I really don't get it. For all the pro-life talk out there, the support for women who choose life, so to speak, is pretty pathetic. A while back I saw somebody cooing over an article about how wonderful it was that a group of pro-life college students had donated some large number of diapers to a crisis pregnancy center. And while that is great and babies do need diapers, the help has to, HAS TO go beyond diapers. Babies don't stay babies. 

What single moms need more than anything else is community. People there to take up the slack. To give them a break. To notice them out there on the fringes. To invite them into community. To listen even when their words might be impolite and their honesty jarring. To listen without lecturing or fixing. To me it is really sad that this doesn't seem to happen in the church because that should be the place where it happens most of all. 
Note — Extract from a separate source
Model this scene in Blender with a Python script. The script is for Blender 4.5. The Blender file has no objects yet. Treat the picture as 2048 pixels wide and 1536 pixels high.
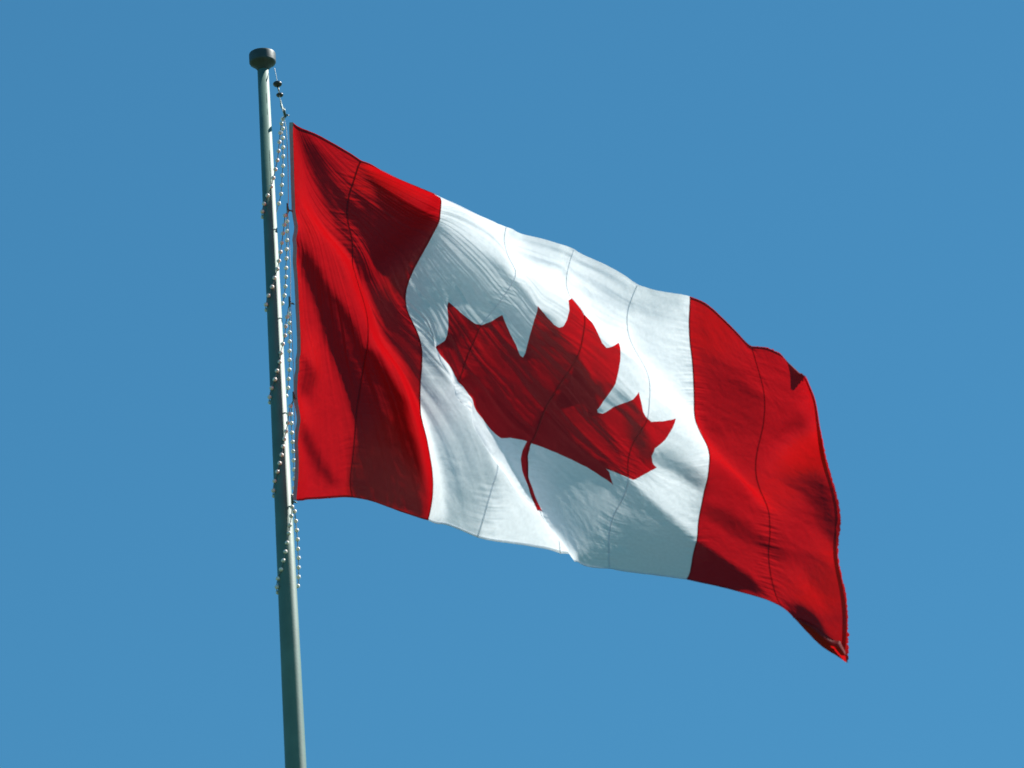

In the first church my daughter attended as a very young single mother, she tried to be involved with the other singles. And yet she would be crushed over and over again when she saw photos of the others in the group doing activities to which she was never invited. When she was struggling and went to the pastors they told her she had not been trying hard enough. One, that was royal bull***t because she lived with us during this time and I watched and watched as she tried to fit in. We even hosted the young singles Christmas party at our house. Don't tell me she didn't try. But more importantly, since when did church become the survival of the fittest? You can only get your needs met if you do all the right things and fight your way in to the core? 

Jesus, after all, moved toward, not away from, the marginalized. He knew something of the shame society heaps on people. He knew that the hearts of the least of these mattered more than all the programs and agendas in the world. He told his disciples to not get in the way of the little ones coming to him. 

Throughout scripture we are called to care for the widows and the orphans. I think unwed mothers and their precious children are the widows and orphans of our day. 

James tells us this: 

Religion that God our Father accepts as pure and faultless is this: to look after orphans and widows in their distress

I realize some people are completely at a loss for what to do. If and when you encounter a woman at church, here are a few ideas:

-Don't assume that she is married. Don't ask her where her husband is or what her husband does. 

-Invite her to do things with your family and/or friends. 

-Listen to her when she has had a bad day, without trying to fix it. 

-Ask her what she needs from you and from the church. 

-If you are a leader in the church, go to her. Ask to hear what life is like for her. Check on her often.

-Be the hands and feet of Jesus. Pour out on her grace and mercy, not accusation and judgment. 

Notice that none of these suggestions have to do with diapers. Not the diapers aren't important, but they are temporary. They meet a physical need, but not an emotional one. Not a spiritual one. Diapers don't raise a child. A village does. This is what single moms need and it is too hard to find it in the church. Let's change that.